金曜日の今朝、次女がスクールに行きたくない、と駄々をこね始めました。奥さんも私も次女の苦しい気持ちはよくよく分かりますので、まずは奥さんが次女とコミュニケーションして、出勤しました。次女は大泣きです。
私がスクールに送っていくので、次女と大事なコミュニケーションを始めました。
「あなたの気持ちはすごく分かる。友達がそんなに簡単にできるわけはないし、大変だよね。友達ができる方法をいくつか教えてあげる。」と言うと、次女はすごく興味をひかれたようでした。
自分がストレスを感じて嫌な気持ちでいると、必ず表情や行動に出る。それを他の子どもが見たらどう思うか。絶対によい印象を持たない。本心では友達になりたいと思っていても、近づきたいと思わなくなる。

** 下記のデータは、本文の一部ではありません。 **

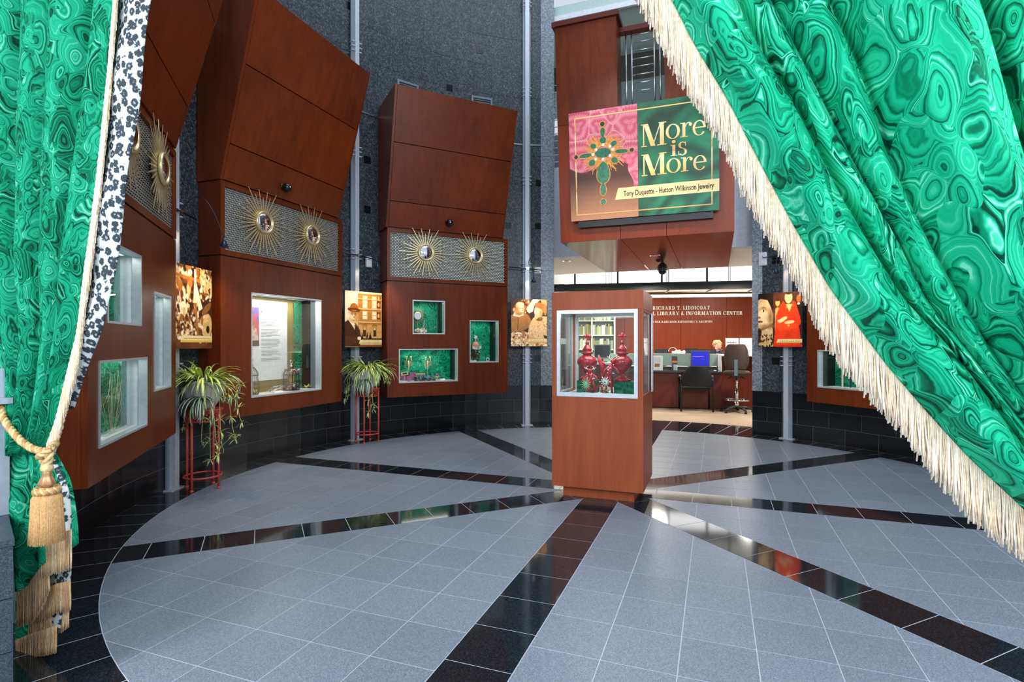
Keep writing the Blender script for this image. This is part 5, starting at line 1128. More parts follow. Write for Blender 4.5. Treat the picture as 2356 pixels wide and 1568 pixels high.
eds = [(0, 1), (1, 2), (2, 3), (3, 4), (4, 5), (5, 6), (6, 7), (7, 8), (3, 9), (9, 10), (10, 11), (11, 12), (12, 13), (3, 14), (14, 15), (15, 16), (16, 17), (17, 18), (0, 19), (19, 20), (20, 21), (21, 22), (22, 23), (0, 24), (24, 25), (25, 26), (26, 27), (27, 28)]
n0 = len(pts)
for s in (1, -1):                                   # fingers and thumb
    base = 13 if s > 0 else 18
    for j, (dx_, L) in enumerate(((-.024, .065), (-.008, .075), (.008, .07), (.024, .055))):
        k = len(pts); pts += [(s * .15 + dx_, -.40, .838, .0095), (s * .15 + dx_ * 1.2, -.40 - L * .55, .836, .0085), (s * .15 + dx_ * 1.3, -.40 - L, .822, .0075)]; eds += [(base, k), (k, k + 1), (k + 1, k + 2)]
    k = len(pts); pts += [(s * .15 - s * .034, -.375, .832, .010), (s * .15 - s * .045, -.405, .828, .008)]; eds += [(base, k), (k, k + 1)]
PURPLE = plain('purple_knit', '#4b2f96', 0.8); NAVY = plain('navy_trousers', '#1c2236', 0.8)
body = skin_body('body', pts, eds, pr, [SKIN, PURPLE, NAVY], lambda c: 0 if (c.z > 1.115 or c.y < -0.30 and c.z > 0.7) else (1 if c.z > 0.56 else 2))
HAIR = plain('blond_hair', '#b59a6c', 0.6, noise=0.35, nscale=60)
b = MB(); b.ball((0, -.01, 1.285), (.098, .10, .092), 0, 16, 12)
for i in range(70):
    a = random.uniform(0.05, 1) * 2 * PI; e = random.uniform(-0.25, 1.2); d = (math.cos(a) * math.cos(e), math.sin(a) * math.cos(e), math.sin(e))
    if d[1] < -0.6 and e < 0.1: continue
    b.ball((d[0] * .085, -.01 + d[1] * .088, 1.285 + d[2] * .08), random.uniform(.018, .03), 0, 8, 6)
b.build('hair', HAIR, pr)
b = MB().ball((0, -.142, 1.215), (.012, .016, .018), 0); b.build('nose', SKIN, pr)
for s in (-1, 1):
    MB().ball((s * .028, -.126, 1.243), (.012, .008, .006), 0, 10, 6).build('eye', plain('eye_dark', '#2c221e', 0.3) if 'eye_dark' not in bpy.data.materials else bpy.data.materials['eye_dark'], pr); MB().ball((s * .08, -.04, 1.235), (.010, .018, .026), 0, 10, 8).build('ear', SKIN, pr)
MB().ball((0, -.128, 1.180), (.022, .008, .006), 0, 10, 6).build('mouth', plain('lip', '#a8584e', 0.5), pr)
# bookcase left of the wood wall, seen through the show case, and a dark machine there
BK = Frame(2.55, 13.6, math.radians(-7)); bk = empty('bookcase', BK, 'tall pale bookcase with rows of books, seen through the glass of the show case', 'bookcase')
MB().box(-1.1, 0.0, 0.36, 0.38, 0, 2.3).build('back_board', OFFWHITE, bk)
for x in (-1.12, -0.56, 0.0): MB().box(x - 0.02, x + 0.02, 0, 0.36, 0, 2.3).build('upright', OFFWHITE, bk)
for j in range(7):
    MB().box(-1.1, 0, 0.01, 0.36, 0.05 + j * 0.36, 0.075 + j * 0.36).build('shelf', OFFWHITE, bk)
cols = [plain('book_' + n, c, 0.7) for n, c in (('cream', '#d8cfae'), ('tan', '#b59a6a'), ('grey', '#8d938c'), ('olive', '#9aa06a'), ('white', '#eceae2'))]
for j in range(1, 6):
    for bay in (-1.09, -0.53):
        b = MB(); x = bay
        while x < bay + 0.48:
            w_ = random.uniform(0.02, 0.05); b.box(x, x + w_ - 0.002, 0.06 + random.random() * 0.02, 0.3, 0.0755 + j * 0.36, 0.0755 + j * 0.36 + random.uniform(0.2, 0.28), random.randrange(5)); x += w_
        b.build('book_row', cols, bk, kind='stuff')
f = DF.sub(DF.px(1386, 805, 0.5)[0], 0.45, 0.25, 1.076); 
kd = empty('kiosk_desk', DF.sub(DF.px(1386, 805, 0.5)[0], 0.45, 0.25, 0), 'dark left end of the reception, seen through the show case glass', 'desk'); MB().box(-0.55, 0.45, -0.35, 0.3, 0, 0.86).build('cabinet', WOOD_DESK, kd); MB().box(-0.58, 0.48, -0.38, 0.33, 0.862, 0.90).build('top', OFFWHITE, kd)
monitor(DF.sub(DF.px(1386, 805, 0.5)[0], 0.45, 0.25, 0.901), 0.36, 0.31, 'dark square monitor seen through the show case between the red urns', DARK_SCREEN, bezel=plain('pale_bezel', '#8a8474', 0.4))
# ------------------------------------------------------------------ the free-standing show case in the centre
SC = Frame(0.818, 4.866, math.radians(-20.2))
sc = empty('show_case', SC, 'free-standing cherry pedestal show case with glass box in the middle of the star floor', 'show case')
w2, d2, PZ, BZ, GZ, TZ = 0.3815, 0.343, 0.09, 0.853, 1.583, 1.737
MB().box(-0.30, 0.30, -d2 + 0.065, d2 - 0.065, 0, PZ).build('plinth', WOOD_CASE, sc)
def shell(z0, z1, nm, e=0.0):
    a, b_ = w2 + e, d2 + e
    MB().box(-a, a, -b_, -b_ + 0.02, z0, z1).build(nm, WOOD_CASE, sc); MB().box(-a, a, b_ - 0.02, b_, z0, z1).build(nm, WOOD_CASE, sc)
    for s in (-1, 1): MB().box(min(s * a, s * (a - .02)), max(s * a, s * (a - .02)), -b_ + 0.0205, b_ - 0.0205, z0, z1).build(nm, WOOD_CASE, sc)
    MB().box(-a + .0205, a - .0205, -b_ + .0205, b_ - .0205, z0, z0 + .015).box(-a + .0205, a - .0205, -b_ + .0205, b_ - .0205, z1 - .02, z1 - 0.002).build(nm + '_board', WOOD_CASE if nm != 'cap_panel' else OFFWHITE, sc)
shell(PZ + 0.002, BZ, 'body_panel'); shell(GZ, TZ, 'cap_panel')
for sx in (-1, 1):
    for sy in (-1, 1): MB().box(min(sx * w2, sx * (w2 - .042)), max(sx * w2, sx * (w2 - .042)), min(sy * d2, sy * (d2 - .02)), max(sy * d2, sy * (d2 - .02)), BZ + .001, GZ - .001).build('corner_post', WOOD_CASE, sc)
FW = 0.03; x0, x1 = -w2 + .043, w2 - .043
for sy, nm in ((-1, 'front_frame'), (1, 'rear_frame')):
    y0, y1 = (-d2 - 0.004, -d2 + 0.022) if sy < 0 else (d2 - 0.022, d2 + 0.004)
    b = MB().box(x0, x0 + FW, y0, y1, BZ + .002, GZ - .002).box(x1 - FW, x1, y0, y1, BZ + .002, GZ - .002).box(x0 + FW, x1 - FW, y0, y1, BZ + .002, BZ + FW + .006).box(x0 + FW, x1 - FW, y0, y1, GZ - FW - .002, GZ - .002)
    fr = b.build(nm, ALU, sc); MB().box(x0 + FW, x1 - FW, -0.003 + (y0 + y1) / 2, 0.003 + (y0 + y1) / 2, BZ + FW, GZ - FW).build('glass_pane', GLASS2, fr)
for sx in (-1, 1):
    xa, xb = (-w2 + .001, -w2 + .021) if sx < 0 else (w2 - .021, w2 - .001); y0, y1 = -d2 + .022, d2 - .022
    b = MB().box(xa, xb, y0, y0 + .018, BZ + .002, GZ - .002).box(xa, xb, y1 - .018, y1, BZ + .002, GZ - .002).box(xa, xb, y0 + .018, y1 - .018, BZ + .002, BZ + .022).box(xa, xb, y0 + .018, y1 - .018, GZ - .022, GZ - .002)
    fr = b.build('side_frame', ALU if sx < 0 else WOOD_CASE, sc); MB().box((xa + xb) / 2 - .003, (xa + xb) / 2 + .003, y0 + .018, y1 - .018, BZ + .022, GZ - .022).build('glass_pane', GLASS2, fr)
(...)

だから、すぐに友達ができるかは分からないけど、「友達ができるといいなあ」と楽しい気持ちを持つようにしよう。そうすると表情も明るくなるから、スクールの子たちも近づいてくると思うよ。
「一年生になったら、一年生になったら、友達百人できるかな」の歌、知ってるでしょ?これを大きな声で歌いながらスクールに行こう。そしたら楽しそうじゃない?
次女の表情がかなり明るくなってきました。
それから、スクールで頑張っているときに苦しくなることもあるかもしれない、でもあなたが頑張っていることをママもパパも知っているし、おばあちゃんだって知ってる。だから、一人じゃないよ、みんな応援しているよ、とも伝えました。
その後、私が出発前にいろいろと仕事をさばいている間に、次女が何かを持ってやってきました。
「ねえ、おやつ持って行っていい?スクールで出るおやつが食べられないから、自分で持ってきてる子もいるんだよ。」とうまく交渉術を使いながら、ハイチュウを二つ持ってきました。
いろいろと話し合いましたが、まあ、いいよ、ということになりました。
なぜハイチュウが二つか。一つを、友達になりたい子にあげる、という次女の作戦だったのです。かわいい。
その他、このエッセーが長くなり過ぎるので割愛しますが、メトロでも大笑いするやり取りがあり、結局スクールにはかなり良い状態で到着できました。
到着直前に、同じスクールの次女よりも小さい子たちと一緒になったので、「ねえ、小さい子の頭をなでなでしてあげたら、喜ぶんじゃない?そうやってかわいがっているのを、他の子どもたちも見て、ああ、やさしい子だな、と感じると思うよ。」と最終アドバイス。
到着後、皆に見えにくいところで早速、小さい子の頭をなでなでしておりました。もちろん、英語でほめてあげました。
次女のみならず、どの子も苦労していることを、先生たちも話してくれました。ハイチュウを二つ、明確な作戦とともに持ってきたことも、私が先生に伝えておきました。すごく感心していました。
最後は、次女をぎゅっと抱きしめて、次女もかなりいい表情でみんなの輪の中に入っていきました。
今日は15時半に私がお迎えに行きますが、どんな会話をできるか、今から楽しみです。
今朝の私の話を聴く次女の目線が、とても印象に残りました。